Given exercise: Find the string "picks" in the records. Copy every line it appears in.

Provided data:
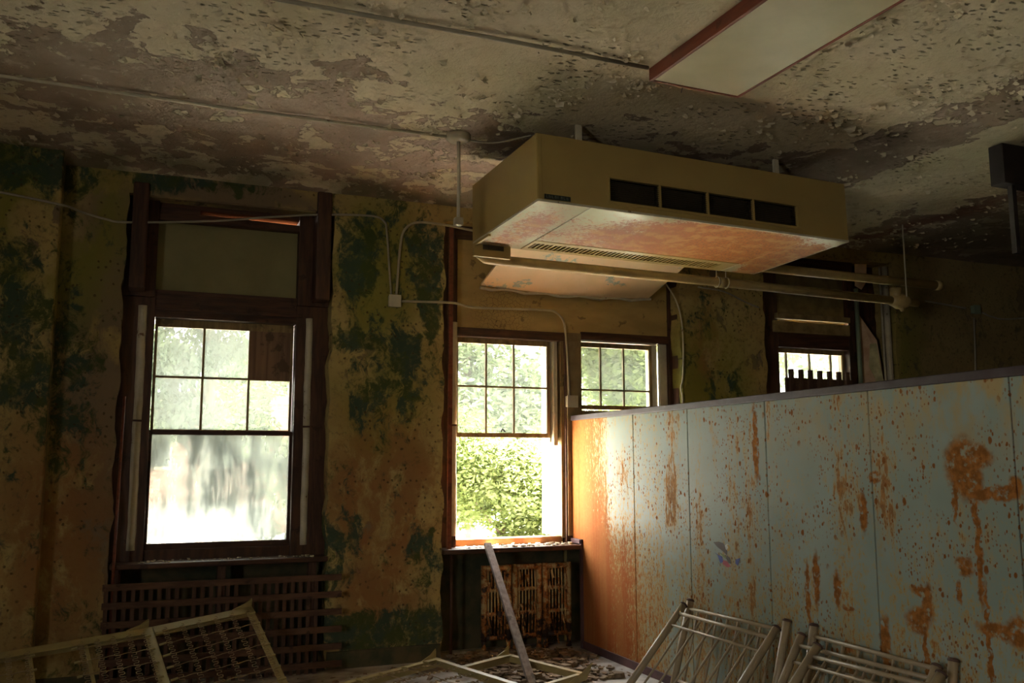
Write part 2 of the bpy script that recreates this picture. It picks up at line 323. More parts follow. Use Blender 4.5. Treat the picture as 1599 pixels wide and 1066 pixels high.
M = dict(
    ceiling=mat_ceiling(), wall=mat_wall(), part=mat_partition(), under=mat_unit_under(), hopper=mat_board_peeled(), board=mat_cream_board(),
    floor=simple('dusty_floor', (.50, .47, .43), (.15, .12, .09), .8, 3, .2, .4),
    dark=simple('dim_room_paint', (.34, .27, .15), (.26, .20, .11), .9),
    unit=simple('tan_enamel', (.36, .255, .085), (.335, .235, .078), .38, 3, .45, .03),
    unit_in=simple('dark_louvre_metal', (.055, .042, .022), None, .6),
    black=simple('black_plastic', (.02, .025, .02), None, .4),
    letter=simple('silver_lettering', (.15, .17, .15), None, .4),
    wood=mat_wood('dark_varnished_wood', (.090, .037, .018), (.045, .020, .011)),
    woodh=mat_wood('dark_varnished_wood_rail', (.090, .037, .018), (.045, .020, .011), sc=(.12, 1, 1)),
    sash=mat_wood('flaking_ochre_sash', (.36, .25, .10), (.22, .14, .06)),
    white=mat_pipe_paint('flaking_cream_paint', (.58, .52, .38), .64),
    whiteo=simple('sunlit_exterior_paint', (.80, .78, .70), (.7, .66, .56), .8),
    orange=simple('bare_orange_lath', (.16, .050, .020), (.12, .036, .014), 1.0, 9, 0.0),
    ply=mat_wood('brown_stained_plywood', (.26, .15, .08), (.16, .09, .05), sc=(1, 1, .03)),
    lath=mat_wood('dark_brown_lath', (.13, .065, .035), (.085, .04, .022), .8, (.2, 1, 1)),
    lathv=mat_wood('dark_brown_lath_upright', (.12, .06, .035), (.075, .036, .02), .8),
    pipe=mat_pipe_paint('cream_pipe_paint', (.52, .38, .16), .70), pipeb=mat_pipe_paint('blue_green_pipe_paint', (.20, .25, .17), .66),
    conduit=mat_pipe_paint('painted_conduit', (.42, .36, .24), .68), cond_g=mat_pipe_paint('greyed_conduit', (.34, .30, .22), .66),
    lens=simple('yellowed_acrylic_diffuser', (.70, .64, .42), (.62, .57, .36), .35, 3, .5, .1, sc=(1, 1, 1)),
    fixw=mat_wood('red_brown_wood_trim', (.20, .055, .025), (.13, .035, .018), .5, (1, .1, 1)),
    rad=mat_radiator(), plank=mat_wood('weathered_grey_wood', (.36, .31, .29), (.24, .20, .19), .8, (1, 1, .2)),
    bed=mat_pipe_paint('cream_bed_enamel', (.40, .31, .12), .70), spring=simple('rusty_spring_wire', (.36, .27, .13), (.2, .12, .06), .5),
    crib=mat_pipe_paint('beige_bed_enamel', (.38, .29, .18), .72), cap=simple('brown_rubber', (.10, .05, .035), None, .6),
    trim=simple('purple_brown_steel_trim', (.055, .040, .044), (.04, .024, .024), .6, 6, .3), base=simple('maroon_kick_strip', (.11, .05, .05), (.06, .03, .03), .5, 6),
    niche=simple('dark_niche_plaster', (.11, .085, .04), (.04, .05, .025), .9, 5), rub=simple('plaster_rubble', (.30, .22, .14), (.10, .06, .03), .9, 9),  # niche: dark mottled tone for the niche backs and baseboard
    flake=simple('curled_paint_flakes', (.62, .53, .37), (.42, .36, .23), .8, 5),
    g_dirty=mat_glass('dusty_window_glass', .97), g_mid=mat_glass('grimy_window_glass', .62), g_clear=mat_glass('dim_window_glass', .45),
    leaf=mat_leaf('bush_leaves', (.10, .13, .05), (.17, .195, .10)), leaf2=mat_leaf('tree_leaves', (.24, .29, .17), (.36, .39, .28)),
    leafc=mat_leaf('conifer_needles', (.06, .08, .06), (.11, .13, .10), .25), bark=simple('bark', (.16, .12, .09), None, .9),
    lawn=simple('pale_bounce_ground', (.62, .60, .53), (.53, .51, .44), .9, 2), brick=mat_brick(), roof=simple('grey_slate', (.16, .16, .19), None, .8), stone=simple('pale_stone', (.6, .5, .35), None, .8),
    stone2=simple('weathered_outer_stone', (.55, .50, .42), (.4, .35, .28), .9), torn=simple('torn_pink_plaster_skin', (.66, .46, .31), (.46, .27, .16), .7, 5), tornc=simple('lit_torn_cream', (.62, .56, .30), None, .6),
    red=simple('eagle_red', (.45, .08, .10), None, .5), blue=simple('eagle_blue', (.035, .06, .30), None, .5), brown=simple('eagle_brown', (.05, .03, .02), None, .5), gold=simple('eagle_gold', (.38, .25, .05), None, .5), olive=simple('eagle_olive', (.14, .17, .04), None, .5), ewhite=simple('eagle_white', (.5, .52, .48), None, .5),
)

# ------------------------------------------------------------------ mesh helpers
class MB:
    def __init__(s): s.v = []; s.f = []
    def add(s, vs, fs):
        k = len(s.v); s.v += [tuple(map(float, q)) for q in vs]; s.f += [tuple(i+k for i in f) for f in fs]; return s
    def box(s, x0, x1, y0, y1, z0, z1):
        v = [(x, y, z) for z in (z0, z1) for y in (y0, y1) for x in (x0, x1)]
        return s.add(v, [(0, 2, 3, 1), (4, 5, 7, 6), (0, 1, 5, 4), (2, 6, 7, 3), (0, 4, 6, 2), (1, 3, 7, 5)])
    def obox(s, o, ex, ey, ez):
        o, ex, ey, ez = map(np.array, (o, ex, ey, ez))
        v = [o+ex*i+ey*j+ez*k for k in (0, 1) for j in (0, 1) for i in (0, 1)]
        return s.add(v, [(0, 2, 3, 1), (4, 5, 7, 6), (0, 1, 5, 4), (2, 6, 7, 3), (0, 4, 6, 2), (1, 3, 7, 5)])
    def bar(s, a, b, w, h, up=(0, 0, 1)):
        a, b, up = np.array(a, float), np.array(b, float), np.array(up, float); d = b-a; L = np.linalg.norm(d); d /= L
        sx = np.cross(d, up); sx /= np.linalg.norm(sx); u = np.cross(sx, d)
        return s.obox(a-sx*w/2-u*h/2, d*L, sx*w, u*h)
    def tube(s, pts, r, n=8, caps=True):
        P = [np.array(p, float) for p in pts]; rr = r if isinstance(r, (list, tuple)) else [r]*len(P)
        k0 = len(s.v); ref = None
        for i, p in enumerate(P):
            d = P[min(i+1, len(P)-1)]-P[max(i-1, 0)]; d /= (np.linalg.norm(d)+1e-12)
            if ref is None:
                ref = np.cross(d, [0, 0, 1.0]) if abs(d[2]) < .9 else np.cross(d, [1.0, 0, 0])
            ref = ref-d*(ref@d); ref /= np.linalg.norm(ref); o = np.cross(d, ref)
            for j in range(n):
                a = 2*math.pi*j/n; s.v.append(tuple(p+(ref*math.cos(a)+o*math.sin(a))*rr[i]))
        for i in range(len(P)-1):
            for j in range(n):
                a = k0+i*n+j; b = k0+i*n+(j+1) % n; s.f.append((a, b, b+n, a+n))
        if caps:
            s.f.append(tuple(k0+j for j in range(n))[::-1]); s.f.append(tuple(k0+(len(P)-1)*n+j for j in range(n)))
        return s
    def prism(s, poly, vec):
        poly = [np.array(q, float) for q in poly]; vec = np.array(vec, float); n = len(poly)
        return s.add(poly+[q+vec for q in poly], [tuple(range(n))[::-1], tuple(range(n, 2*n))]+[(i, (i+1) % n, (i+1) % n+n, i+n) for i in range(n)])
    def build(s, name, m, parent=None, smooth=False, bevel=0.0, origin=None):
        me = bpy.data.meshes.new(name); v = s.v
        if origin is not None: v = [(a-origin[0], b-origin[1], c-origin[2]) for a, b, c in v]
        me.from_pydata(v, [], s.f); me.materials.append(m)
        if smooth: me.shade_smooth()
        me.update(); o = bpy.data.objects.new(name, me); C.objects.link(o)
        if origin is not None: o.location = origin
        if parent is not None:
            o.parent = parent
            if origin is None: o.matrix_parent_inverse = parent.matrix_world.inverted()
        if bevel:
            b = o.modifiers.new('bevel', 'BEVEL'); b.width = bevel; b.segments = 2; b.limit_method = 'ANGLE'
        return o
def tag(o, label=None, cat=None, group=None, kind=None):
    if label: o['label'] = label
    if cat: o['category'] = cat
    if group: o['group'] = group
    if kind: o['kind'] = kind
    return o
def empty(name, loc=(0, 0, 0)):
    o = bpy.data.objects.new(name, None); C.objects.link(o); o.location = loc
    o.matrix_world = Matrix.Translation(loc); return o
def arc(c, r, a0, a1, u, v, n=8):
    c, u, v = map(lambda q: np.array(q, float), (c, u, v))
    return [c+(u*math.cos(a0+(a1-a0)*i/n)+v*math.sin(a0+(a1-a0)*i/n))*r for i in range(n+1)]
def smooth_path(pts, n=6):
    P = [np.array(p, float) for p in pts]; P = [2*P[0]-P[1]]+P+[2*P[-1]-P[-2]]; out = []
    for i in range(1, len(P)-2):
        for k in range(n):
            t = k/n; a, b, c, d = P[i-1:i+3]
            out.append(.5*((2*b)+(-a+c)*t+(2*a-5*b+4*c-d)*t*t+(-a+3*b-3*c+d)*t**3))
    out.append(P[-2]); return out

CZ = 3.89; YF = 7.45; YW = 7.68; YO = 8.10
# ------------------------------------------------------------------ the setting
def vn(x, z, s): return math.sin(x*3.1*s+z*1.7*s)*.5+math.sin(x*7.3*s-z*5.1*s+1.3)*.3+math.sin(x*17*s+z*13*s)*.2
def wall_piece(mb, x0, x1, z0, z1, rl=True, rr=True, rag=.018):
    nx = max(2, int((x1-x0)/.06)); nz = max(2, int((z1-z0)/.06)); k = len(mb.v)
    for j in range(nz+1):
        z = z0+(z1-z0)*j/nz
        for i in range(nx+1):
            x = x0+(x1-x0)*i/nx
            if i == 0 and rl: x += rag*vn(x0*9+z, z, 3.1)+random.uniform(-.006, .006)
            if i == nx and rr: x += rag*vn(x1*5+z, z, 2.7)+random.uniform(-.006, .006)
            mb.v.append((x, YF+.006*vn(x, z, 1.1)+(.012*abs(vn(z, x, 4)) if (i in (0, nx)) else 0), z))
    for j in range(nz):
        for i in range(nx):
            a = k+j*(nx+1)+i; mb.f.append((a, a+1, a+nx+2, a+nx+1))
    for e, on in ((0, rl), (nx, rr)):                      # broken plaster returns into the reveal
        q = len(mb.v)
        for j in range(nz+1):
            a = mb.v[k+j*(nx+1)+e]; mb.v.append((a[0], YO, a[2]))
        for j in range(nz):
            a = k+j*(nx+1)+e; f = (a, a+nx+1, q+j+1, q+j); mb.f.append(f if e == 0 else f[::-1])
    mb.box(x0+.03, x1-.03, YF+.05, YO, z0, z1)
wb = MB()
XR = 12.5; XL = -4.0; YB = -3.5
wall_piece(wb, -0.66, -0.20, 0, CZ+.02, False, True)
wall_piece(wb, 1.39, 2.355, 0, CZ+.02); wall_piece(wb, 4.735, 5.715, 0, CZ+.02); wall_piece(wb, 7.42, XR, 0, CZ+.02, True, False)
for a, b, z in ((-.22, 1.41, 3.675), (2.33, 4.76, 3.72), (5.69, 7.44, 3.74)):
    wall_piece(wb, a, b, z, CZ+.02, False, False)
    wb.box(a, b, YF+.01, YO, z+.012, CZ)
for a, b in ((-.26, 1.45), (2.30, 4.80), (5.66, 7.48)): wb.box(a, b, 7.80, YO, 0, .86)
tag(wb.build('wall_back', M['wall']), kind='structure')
pr = MB(); pr.box(XL, -.645, 7.235, YO, 0, CZ+.02); tag(pr.build('wall_back_pier', M['wall'], bevel=.02), kind='structure')
for nm, b in dict(wall_right=(XR, XR+.2, YB, YO, 0, CZ+.2), wall_front=(XL-.2, XR+.2, YB-.2, YB, 0, CZ+.2)).items():
    tag(MB().box(*b).build(nm, M['dark']), kind='structure')
lwm = MB(); _ys = (YB, -1.6, -.2, YO)
for i in (0, 2): lwm.box(XL-.2, XL, _ys[i], _ys[i+1], 0, CZ+.2)
for i in (1,): lwm.box(XL-.2, XL, _ys[i], _ys[i+1], 0, 1.0).box(XL-.2, XL, _ys[i], _ys[i+1], 2.9, CZ+.2)
tag(lwm.build('wall_left', M['dark']), kind='structure')
for i, _y in enumerate((-1.6,)):
    m = MB(); y_ = _y
    for a, b, c, d in ((y_, y_+.05, 1.0, 2.9), (y_+1.35, y_+1.4, 1.0, 2.9), (y_+.05, y_+1.35, 1.0, 1.06), (y_+.05, y_+1.35, 2.84, 2.9), (y_+.05, y_+1.35, 1.92, 1.98), (y_+.47, y_+.49, 1.98, 2.84), (y_+.91, y_+.93, 1.98, 2.84)): m.box(XL-.12, XL-.06, a, b, c, d)
    tag(m.build('window_%d' % (5+i), M['wood']), kind='structure')  # frame of the added window, out of view
tag(MB().box(XL-.2, XR+.2, YB-.2, YO, -.2, 0).build('floor', M['floor']), kind='structure')
cb = MB(); nx, ny = 120, 90; k = 0
for j in range(ny+1):
    for i in range(nx+1):
        x = XL-.2+(XR-XL+.4)*i/nx; y = YB-.2+(YO-YB+.2)*j/ny
        z = CZ-.005*vn(x, y, 1.3)
        d = YF-y
        if 0 <= d < .22: z -= .05*(1-d/.22)**2             # soft cove where the plaster meets the wall
        cb.v.append((x, y, z))
for j in range(ny):
    for i in range(nx):
        a = j*(nx+1)+i; cb.f.append((a, a+nx+1, a+nx+2, a+1))
cb.box(XL-.2, XR+.2, YB-.2, YO, CZ+.03, CZ+.2)
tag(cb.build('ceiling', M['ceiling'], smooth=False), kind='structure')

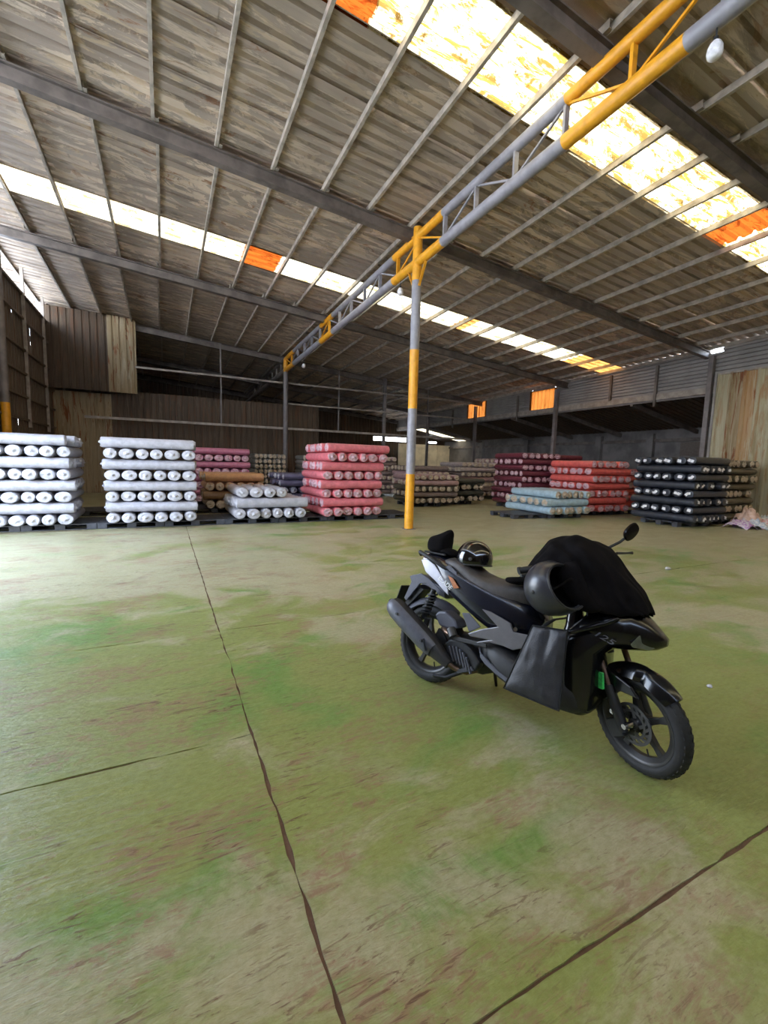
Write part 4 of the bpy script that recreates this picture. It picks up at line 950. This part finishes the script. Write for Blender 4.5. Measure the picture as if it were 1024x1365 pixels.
for i, (x, y, z, w_, t_) in enumerate(((.90, -.245, .97, .05, .03), (.94, -.255, .88, .055, .03), (.99, -.245, .80, .05, .03), (1.04, -.235, .755, .045, .028), (1.08, -.225, .742, .02, .015))):
    rings.append([(x + w_ * math.cos(2 * math.pi * k / 14), y + t_ * math.sin(2 * math.pi * k / 14) * (1 + .3 * nz(k * 2, i)), z + w_ * .6 * math.cos(2 * math.pi * k / 14)) for k in range(14)])
slv = sl.rings(rings).build('sleeve', M['cloth'], jo, True, 0, 0); md = slv.modifiers.new('smooth', 'SUBSURF'); md.levels = 1; md.render_levels = 1
# pannier bag over the footboard
G1, G2 = 16, 18; vs = []; P00, P10, P01, P11 = Vector((.775, 0, .600)), Vector((.955, 0, .622)), Vector((.672, 0, .232)), Vector((.972, 0, .226))
def bagpt(a, b, side):
    p = (P00 * (1 - a) + P10 * a) * (1 - b) + (P01 * (1 - a) + P11 * a) * b
    e = min(1, min(a, 1 - a, b + .05, 1 - b) * 9); bulge = .020 * math.sin(math.pi * a) * math.sin(math.pi * min(1, b * .9 + .1))
    cr_ = .010 * nz(a * 4 + 2, b * 2.5) + .014 * math.exp(-((a - .52 - .12 * b) / .10) ** 2) * (1 - b) * -1 + .006 * nz(a * 9, b * 7, 3)
    y = -(.240 + .012 * e + bulge + cr_ * e) if side == 0 else -.233
    return (p.x, y - (.02 * b), p.z)
for sd2 in (0, 1):
    for i in range(G1 + 1):
        for k in range(G2 + 1): vs.append(bagpt(i / G1, k / G2, sd2))
W = G2 + 1; o2 = (G1 + 1) * W; fs_b = []
for o_ in (0, o2): fs_b += [(o_ + i * W + k, o_ + i * W + k + 1, o_ + i * W + W + k + 1, o_ + i * W + W + k) for i in range(G1) for k in range(G2)]
bd = [i * W for i in range(G1 + 1)] + [G1 * W + k for k in range(1, W)] + [i * W + G2 for i in range(G1 - 1, -1, -1)] + [k for k in range(G2 - 1, 0, -1)]
fs_b += [(bd[q], bd[(q + 1) % len(bd)], o2 + bd[(q + 1) % len(bd)], o2 + bd[q]) for q in range(len(bd))]
bg_ = cloth_obj('pannier_bag', MB().add(vs, fs_b), M['bag'], 'flat dark grey fabric bag hanging over the side of the scooter footboard', 'bag', 1)
bb = MB(); bb.tube([bagpt(i / 10, 0, 0) for i in range(11)] + [bagpt(1, k / 10, 0) for k in range(1, 11)] + [bagpt(1 - i / 10, 1, 0) for i in range(1, 11)] + [bagpt(0, 1 - k / 10, 0) for k in range(1, 11)], .004, 6, False)
bb.build('binding', M['lining'], bg_, True)
MB().tube([bagpt(.3, 0, 0), (.84, -.12, .640), (.86, 0, .645), (.84, .12, .640), (.83, .20, .60)], .012, 8, flat=.3).build('strap', M['lining'], bg_, True)
# black cloth bundle on the rear carrier
cb = MB(); rings = []; nn = 22
for i, (z, hx, hy, cx) in enumerate(((.872, .02, .02, -.04), (.874, .085, .075, -.04), (.90, .092, .085, -.045), (.935, .090, .080, -.050), (.965, .088, .076, -.046), (.980, .080, .068, -.038), (.995, .060, .050, -.012), (1.018, .040, .034, .012), (1.040, .016, .014, .022), (1.044, .002, .002, .024))):
    rings.append([(cx + hx * math.cos(2 * math.pi * k / nn) * (1 + .16 * nz(math.cos(2 * math.pi * k / nn) * 2, math.sin(2 * math.pi * k / nn) * 2, z * 14)), hy * math.sin(2 * math.pi * k / nn) * (1 + .14 * nz(math.cos(2 * math.pi * k / nn) * 2 + 5, math.sin(2 * math.pi * k / nn) * 2, z * 11)), z) for k in range(nn)])
cloth_obj('cloth_bundle', cb.rings(rings), M['cloth'], 'black cloth bundle with a pointed top tied on the scooter tail', 'cloth', 1)
fl = MB(); rings = []
for i, (x, z, hy, hz) in enumerate(((-.02, .885, .06, .015), (.04, .895, .07, .028), (.09, .885, .07, .028), (.13, .872, .05, .012))):
    rings.append([(x, hy * math.cos(2 * math.pi * k / 14) - .01, z + hz * math.sin(2 * math.pi * k / 14) * (1 + .2 * nz(k, i))) for k in range(14)])
cloth_obj('glove', fl.rings(rings), M['cloth'], 'black glove lying between the cloth bundle and the rear helmet', 'glove', 1)
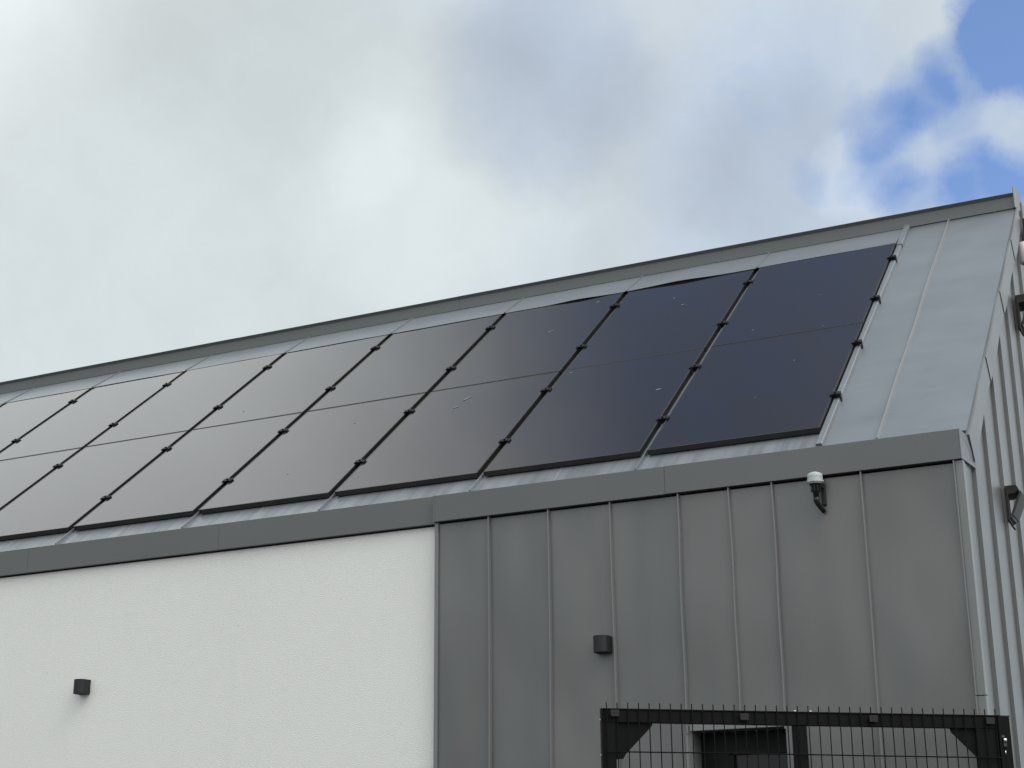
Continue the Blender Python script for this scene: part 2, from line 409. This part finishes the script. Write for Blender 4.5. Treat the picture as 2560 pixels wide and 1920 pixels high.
PITCH, PW, PH = 1.15, 1.1011, 3.485
NCOL = 9
gapx = [-.867 - PITCH * i for i in range(NCOL)]         # right edge of each column
for i in range(1, NCOL + 2):
    roof_seam(-.867 - PITCH * i + .024, -.21, 3.47, h=.022, wd=.007, wav=.001)
for i in range(1, NCOL): roof_seam(-.867 - PITCH * i - .55, -.21, .3, h=.003, wd=.010, wav=.001)
# wide batten to the right of the last panel column
def batten(x0, x1, v0, v1, ktop):
    s_ = MB(); n = 24; ring = []
    for i in range(n + 1):
        tt = i / n; v = v0 + (v1 - v0) * tt; d = .002 * math.sin(9 * tt) + .0015 * math.sin(23 * tt + 1)
        ring.append([s_.bm.verts.new(RV(a, v, k)) for a, k in ((x0, KR + .0005), (x0, ktop), (x1 + d, ktop + .001), (x1 + .005 + d, ktop - .004), (x1 + .008 + d, KR + .0005))])
    for a, b in zip(ring, ring[1:]):
        for k in range(5): s_.bm.faces.new((a[k], a[(k + 1) % 5], b[(k + 1) % 5], b[k]))
    s_.bm.faces.new(ring[0]); s_.bm.faces.new(ring[-1][::-1])
    return s_
batten(-.858, -.828, -.20, 3.478, -.018).build('batten', M['zinc_roof'], roof)
batten(-.862, -.824, 3.480, 3.99, -.012).build('batten', M['zinc_roof'], roof)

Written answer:
Write part 2 of the bpy script that recreates this picture. It picks up at line 323. More parts follow. Use Blender 4.5. Treat the picture as 1599 pixels wide and 1066 pixels high.
Write part 4 of the bpy script that recreates this picture. It picks up at line 950. This part finishes the script. Write for Blender 4.5. Measure the picture as if it were 1024x1365 pixels.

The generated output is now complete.